Lee served up a bite-size version of The Drunken Master at the chamber’s in October, and it was a hit there as well. 

“His idea of fusion cuisine in bite-size sliders was a clever idea,” said Jessica Evans, CEO of the San Bruno Chamber of Commerce. “I hope that movable food vendors can grow here. I think that’s innovative.” 

That sandwich is an example of the creativity Lee infuses in every other dish on the menu. Fried chicken, pulled pork and fried egg are common toppings. But as Lee has been adapting to his customers’ tastes, he’s been trying new things such as adding spam, seaweed, Tapitio hot sauce and even shitake mushrooms to his menu. He even has plans to create a gourmet grilled cheese sandwich, one of his daughter’s favorite foods. 

“I’m trying to appeal to the masses,” Lee said on a recent afternoon while his truck was parked outside the Genentech building in South San Francisco. 

Most of all, Lee said, he has been working on perfecting his customer service approach. Instead of just blithely taking people’s orders, he’ll engage with each customer to make them feel welcome. 

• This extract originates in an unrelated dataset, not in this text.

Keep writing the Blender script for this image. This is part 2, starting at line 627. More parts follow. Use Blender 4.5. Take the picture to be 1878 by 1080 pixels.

“I’ll say, ‘Hey, how’s it going? Then I’ll dump some Halloween candy on them,” Lee said. “That’s what it’s all about. The food can speak for itself. But if you give them good customer service, they’ll remember you.” 

With that added pizzazz to his already unique menu, Lee is hoping to make Adam’s Grub Truck a mainstay at places like Genentech, YouTube and Walmart.com—where gourmet food trucks already cater to trendy employees—as well as other hotspots throughout San Francisco and San Mateo County. 

Creating that social aspect around food has been one of the keystones in the growth of the gourmet food truck business in the state and throughout metropolitan areas across the country, said Matt Geller, CEO of the Southern California Mobile Food Vendors Association, which represents 130 food truck vendors. 

“You can park four food trucks together,” Geller said. “And, all of a sudden, you’ve taken an unused space and turned it into a social gathering where people want to be.” 

At the end of the day, Lee realizes that for the first time in his adult life, he enjoys going to work. That translates into freedom for Lee because, after parking his food truck at the end of every day, he can enjoy what matters most: his daughter. 

“To me, the American Dream is not about being rich or famous,” Lee said. “It’s about wanting to be a coach for my daughter. I want to be that dad that’s always around.”